In an editorial, the New York Post, owned by Rupert Murdoch’s News Corp, lashed out at Facebook and Twitter’s decisions to curb distribution of the story.

“Censor first, ask questions later: It’s an outrageous attitude for two of the most powerful platforms in the United States to take,” the Post editorial said. “Facebook and Twitter are not media platforms. They’re propaganda machines.”

The paper also accused Stone, who joined Facebook in 2014, of “wear[ing] his own bias on his sleeve,” noting that the PR exec says in his Twitter bio that he previously worked for Democrats including former Sen. Barbara Boxer and the Democratic Congressional Campaign Committee.

In the Hunter Biden story, the Post said the emails it reported were part of “massive trove” of data on a laptop that was left at a Delaware computer repair shop in 2019. The FBI seized MacBook Pro after the shop’s owner alerted the agency to it. The newspaper said it was unable to confirm the laptop actually belonged to Hunter Biden.

According to the Post, the computer shop owner had first made a copy of the data on the laptop — and later handed that over to Giuliani lawyer Robert Costello. Ex-Trump adviser Steve Bannon (who has been indicted by federal prosecutors on fraud charges) informed the Post about existence of the laptop data “in late September.” On Sunday, per the Post, Giuliani provided the newspaper with a copy of the data.

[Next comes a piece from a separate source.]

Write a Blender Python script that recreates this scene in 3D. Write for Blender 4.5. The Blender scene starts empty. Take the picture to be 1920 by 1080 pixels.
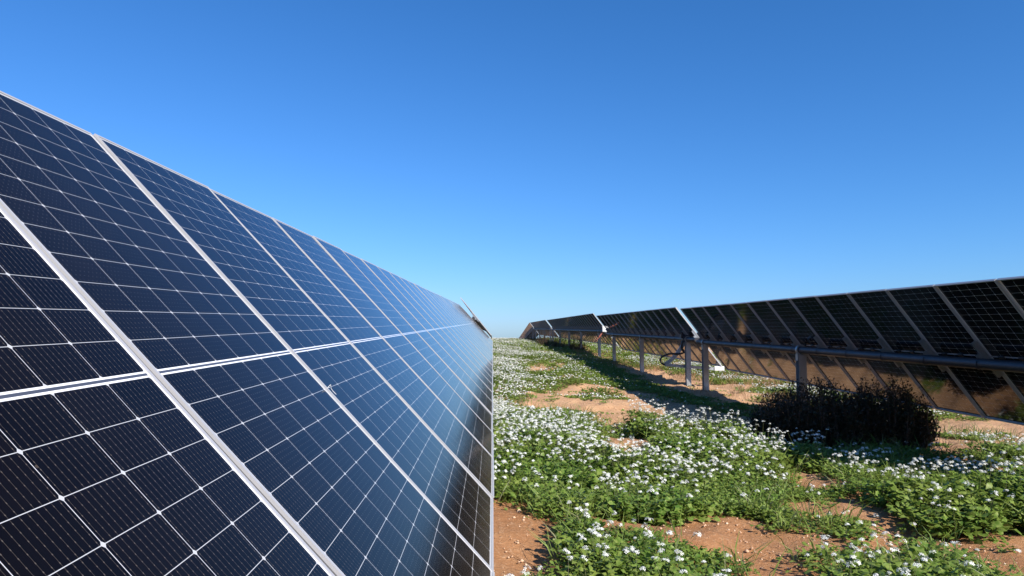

Regarding Twitter’s citation of its hacked material policy in blocking tweets of the story, the Post in its editorial said, “Our story explains where the info came from, and a Senate committee now confirms it also received the files from the same source.” The Post also complained that neither Facebook or Twitter restricted the New York Times’ series of exposés on Donald Trump’s tax returns; the Times has asserted that the information “was legally obtained by reporters” but it has not revealed its sources so as to not “jeopardize” them.

A rep for Joe Biden’s presidential campaign said in a statement to Politico that the New York Post never inquired about “critical elements of the story.” Specifically, the Post “never raised that Rudy Giuliani — whose discredited conspiracy theories and alliance with figures connected to Russian intelligence have been widely reported — claimed to have such materials,” Biden spokesman Andrew Bates said.

“Investigations by the press, during impeachment, and even by two Republican-led Senate committees whose work was decried as ‘not legitimate’ and political by a GOP colleague, have all reached the same conclusion: that Joe Biden carried out official U.S. policy toward Ukraine and engaged in no wrongdoing,” Bates said.

In September, a report issued by two Senate Republican committees found no evidence that Biden engaged in wrongdoing related to his son’s business dealings. However, the report also said, “The Obama administration knew that Hunter Biden’s position on Burisma’s board was problematic and did interfere in the efficient execution of policy with respect to Ukraine,” claiming that Hunter’s business ties in Ukraine put State Department officials in an “awkward” position because of the appearance of a conflict of interest.